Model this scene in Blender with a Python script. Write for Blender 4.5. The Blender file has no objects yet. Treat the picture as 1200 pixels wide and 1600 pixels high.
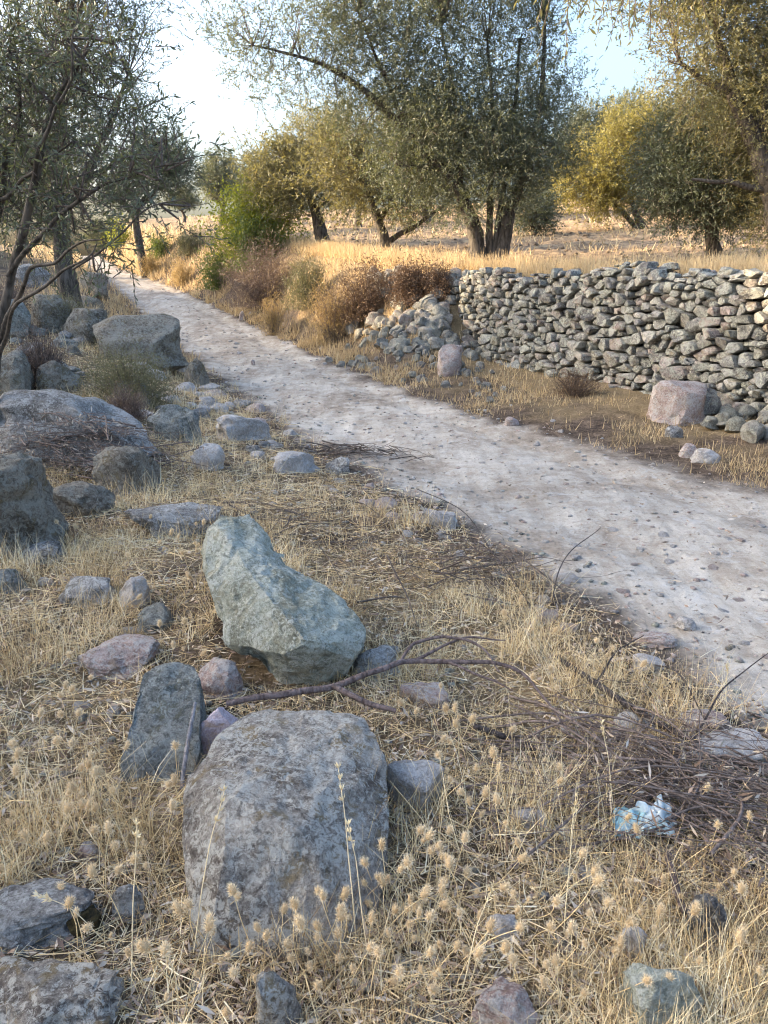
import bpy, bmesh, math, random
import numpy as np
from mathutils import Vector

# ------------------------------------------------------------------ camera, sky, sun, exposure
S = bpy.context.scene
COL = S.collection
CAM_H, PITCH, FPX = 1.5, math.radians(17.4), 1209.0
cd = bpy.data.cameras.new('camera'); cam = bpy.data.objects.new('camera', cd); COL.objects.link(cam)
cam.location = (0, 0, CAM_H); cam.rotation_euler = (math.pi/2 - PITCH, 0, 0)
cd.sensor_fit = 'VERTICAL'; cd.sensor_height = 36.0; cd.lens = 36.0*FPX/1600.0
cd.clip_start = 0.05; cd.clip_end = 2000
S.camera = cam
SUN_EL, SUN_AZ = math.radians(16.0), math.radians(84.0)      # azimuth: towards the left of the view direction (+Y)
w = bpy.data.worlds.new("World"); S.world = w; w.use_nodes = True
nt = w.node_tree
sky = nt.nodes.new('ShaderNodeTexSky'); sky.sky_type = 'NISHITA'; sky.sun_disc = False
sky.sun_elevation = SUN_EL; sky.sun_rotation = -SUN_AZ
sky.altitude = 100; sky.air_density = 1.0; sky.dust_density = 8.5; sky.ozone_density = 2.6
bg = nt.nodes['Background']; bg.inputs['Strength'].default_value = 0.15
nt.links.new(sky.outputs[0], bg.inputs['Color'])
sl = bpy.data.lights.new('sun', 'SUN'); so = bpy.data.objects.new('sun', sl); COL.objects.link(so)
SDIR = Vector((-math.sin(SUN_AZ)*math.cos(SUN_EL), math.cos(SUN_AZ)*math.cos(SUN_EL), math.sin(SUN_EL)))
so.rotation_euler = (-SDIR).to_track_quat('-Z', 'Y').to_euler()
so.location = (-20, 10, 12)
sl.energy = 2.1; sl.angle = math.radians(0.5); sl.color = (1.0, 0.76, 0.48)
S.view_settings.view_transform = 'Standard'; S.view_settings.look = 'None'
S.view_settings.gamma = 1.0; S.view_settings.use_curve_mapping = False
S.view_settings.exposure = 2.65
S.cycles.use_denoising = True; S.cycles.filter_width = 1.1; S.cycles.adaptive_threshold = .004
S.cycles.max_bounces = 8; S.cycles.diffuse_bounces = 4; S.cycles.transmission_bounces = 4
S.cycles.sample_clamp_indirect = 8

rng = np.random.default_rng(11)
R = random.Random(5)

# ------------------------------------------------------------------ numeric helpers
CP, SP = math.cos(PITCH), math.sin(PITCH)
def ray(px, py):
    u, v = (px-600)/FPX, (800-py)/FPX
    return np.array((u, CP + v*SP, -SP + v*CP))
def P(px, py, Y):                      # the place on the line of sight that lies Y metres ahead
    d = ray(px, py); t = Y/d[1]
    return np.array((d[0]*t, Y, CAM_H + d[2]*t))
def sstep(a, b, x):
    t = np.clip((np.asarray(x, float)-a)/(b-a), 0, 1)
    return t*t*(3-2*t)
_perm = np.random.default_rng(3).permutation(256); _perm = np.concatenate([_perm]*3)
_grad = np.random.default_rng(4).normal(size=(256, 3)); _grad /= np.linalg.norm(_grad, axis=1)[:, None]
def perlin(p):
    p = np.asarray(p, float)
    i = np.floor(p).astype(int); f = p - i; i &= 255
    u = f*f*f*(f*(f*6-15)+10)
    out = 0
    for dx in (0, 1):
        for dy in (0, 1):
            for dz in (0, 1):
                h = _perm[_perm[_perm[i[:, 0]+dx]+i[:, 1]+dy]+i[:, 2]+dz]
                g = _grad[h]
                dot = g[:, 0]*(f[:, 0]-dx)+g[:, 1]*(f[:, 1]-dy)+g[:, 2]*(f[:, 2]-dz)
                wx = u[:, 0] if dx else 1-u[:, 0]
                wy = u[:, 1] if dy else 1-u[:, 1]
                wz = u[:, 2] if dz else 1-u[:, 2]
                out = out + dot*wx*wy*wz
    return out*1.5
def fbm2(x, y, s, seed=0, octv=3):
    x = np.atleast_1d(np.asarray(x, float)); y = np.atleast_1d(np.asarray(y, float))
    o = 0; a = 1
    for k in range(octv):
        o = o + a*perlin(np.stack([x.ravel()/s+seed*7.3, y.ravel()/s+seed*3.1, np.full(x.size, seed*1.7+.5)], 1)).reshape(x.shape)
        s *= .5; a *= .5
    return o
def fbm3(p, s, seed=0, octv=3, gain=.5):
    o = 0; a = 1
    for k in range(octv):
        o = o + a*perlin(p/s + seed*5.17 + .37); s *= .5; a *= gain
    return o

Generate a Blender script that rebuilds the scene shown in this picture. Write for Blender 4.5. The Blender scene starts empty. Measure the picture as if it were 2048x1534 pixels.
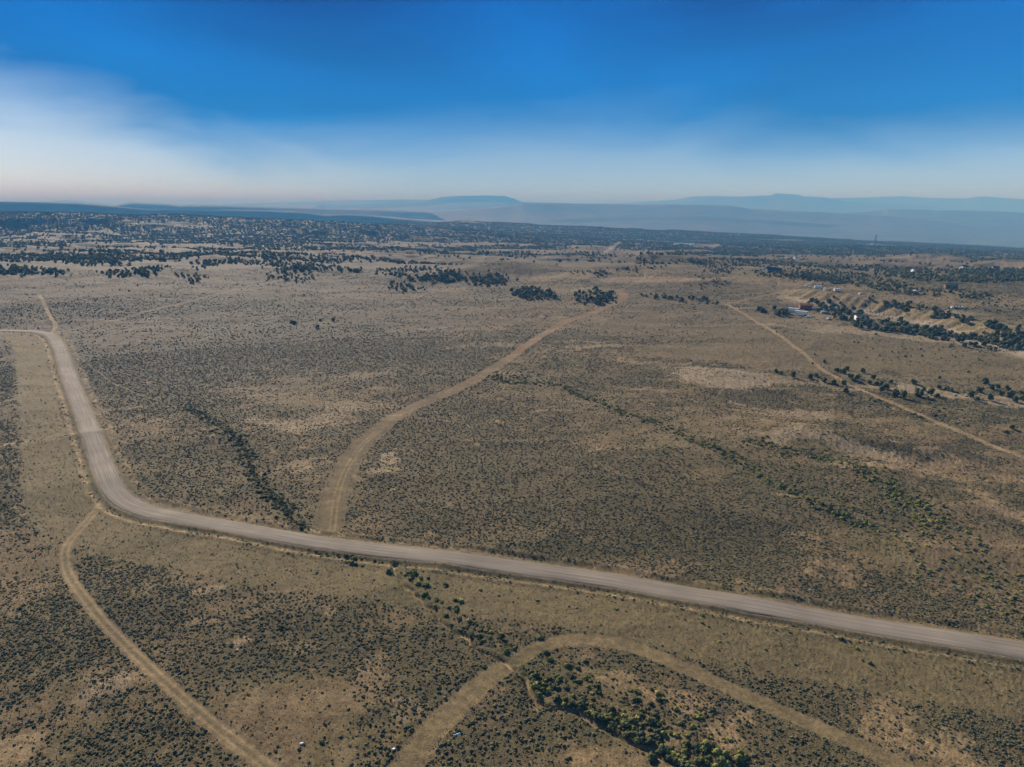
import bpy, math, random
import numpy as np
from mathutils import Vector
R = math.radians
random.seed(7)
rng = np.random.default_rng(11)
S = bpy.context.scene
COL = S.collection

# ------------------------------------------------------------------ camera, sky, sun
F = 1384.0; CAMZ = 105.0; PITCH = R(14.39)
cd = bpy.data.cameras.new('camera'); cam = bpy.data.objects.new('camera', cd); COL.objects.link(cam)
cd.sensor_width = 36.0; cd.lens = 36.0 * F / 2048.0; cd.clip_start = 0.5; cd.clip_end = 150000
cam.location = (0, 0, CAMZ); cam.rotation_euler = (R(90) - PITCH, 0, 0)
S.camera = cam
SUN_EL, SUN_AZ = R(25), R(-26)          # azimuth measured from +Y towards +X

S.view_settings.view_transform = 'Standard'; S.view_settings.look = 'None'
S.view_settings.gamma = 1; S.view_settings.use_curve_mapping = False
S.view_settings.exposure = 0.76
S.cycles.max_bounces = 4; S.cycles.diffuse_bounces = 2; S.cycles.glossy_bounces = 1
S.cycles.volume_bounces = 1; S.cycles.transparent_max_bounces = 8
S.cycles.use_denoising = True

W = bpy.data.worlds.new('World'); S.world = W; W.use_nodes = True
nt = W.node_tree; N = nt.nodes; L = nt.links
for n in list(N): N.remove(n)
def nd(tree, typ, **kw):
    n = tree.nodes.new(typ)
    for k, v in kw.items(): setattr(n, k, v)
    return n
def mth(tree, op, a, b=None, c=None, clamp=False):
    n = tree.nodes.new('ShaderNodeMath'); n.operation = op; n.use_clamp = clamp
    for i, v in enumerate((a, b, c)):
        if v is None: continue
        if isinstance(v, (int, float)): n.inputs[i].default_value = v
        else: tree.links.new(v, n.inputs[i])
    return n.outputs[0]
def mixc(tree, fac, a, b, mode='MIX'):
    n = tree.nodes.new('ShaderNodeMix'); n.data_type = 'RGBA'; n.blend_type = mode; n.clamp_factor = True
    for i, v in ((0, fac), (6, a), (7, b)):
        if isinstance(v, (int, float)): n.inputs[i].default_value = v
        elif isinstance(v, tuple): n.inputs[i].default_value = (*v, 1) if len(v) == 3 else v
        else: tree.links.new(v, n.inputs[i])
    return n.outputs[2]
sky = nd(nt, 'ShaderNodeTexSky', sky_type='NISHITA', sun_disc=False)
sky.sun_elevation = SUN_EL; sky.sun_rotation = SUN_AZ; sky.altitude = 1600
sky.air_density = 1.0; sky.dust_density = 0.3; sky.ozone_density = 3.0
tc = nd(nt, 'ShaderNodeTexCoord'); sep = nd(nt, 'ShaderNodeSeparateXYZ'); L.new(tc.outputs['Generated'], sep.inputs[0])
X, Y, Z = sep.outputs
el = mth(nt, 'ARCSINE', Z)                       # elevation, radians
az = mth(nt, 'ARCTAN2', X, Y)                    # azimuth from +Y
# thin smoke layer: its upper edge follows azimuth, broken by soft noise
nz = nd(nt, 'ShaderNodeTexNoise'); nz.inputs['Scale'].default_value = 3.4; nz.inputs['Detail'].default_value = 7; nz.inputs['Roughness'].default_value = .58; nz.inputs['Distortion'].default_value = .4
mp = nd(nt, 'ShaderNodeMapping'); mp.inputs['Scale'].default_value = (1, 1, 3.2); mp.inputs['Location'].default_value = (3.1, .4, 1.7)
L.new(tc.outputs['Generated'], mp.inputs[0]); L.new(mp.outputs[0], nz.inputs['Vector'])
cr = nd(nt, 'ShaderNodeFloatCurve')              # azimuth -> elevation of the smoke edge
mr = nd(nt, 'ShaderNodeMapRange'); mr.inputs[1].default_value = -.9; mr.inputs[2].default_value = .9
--
Problem statement —
Keep to the stretch from the line containing "Generate a Blender" through the line containing "SUN_EL, SUN_AZ = R(25), R(-26)", both ends included, and copy it exactly from the listing above, minus the pictures.

Complete output —
Generate a Blender script that rebuilds the scene shown in this picture. Write for Blender 4.5. The Blender scene starts empty. Measure the picture as if it were 2048x1534 pixels.
import bpy, math, random
import numpy as np
from mathutils import Vector
R = math.radians
random.seed(7)
rng = np.random.default_rng(11)
S = bpy.context.scene
COL = S.collection

# ------------------------------------------------------------------ camera, sky, sun
F = 1384.0; CAMZ = 105.0; PITCH = R(14.39)
cd = bpy.data.cameras.new('camera'); cam = bpy.data.objects.new('camera', cd); COL.objects.link(cam)
cd.sensor_width = 36.0; cd.lens = 36.0 * F / 2048.0; cd.clip_start = 0.5; cd.clip_end = 150000
cam.location = (0, 0, CAMZ); cam.rotation_euler = (R(90) - PITCH, 0, 0)
S.camera = cam
SUN_EL, SUN_AZ = R(25), R(-26)          # azimuth measured from +Y towards +X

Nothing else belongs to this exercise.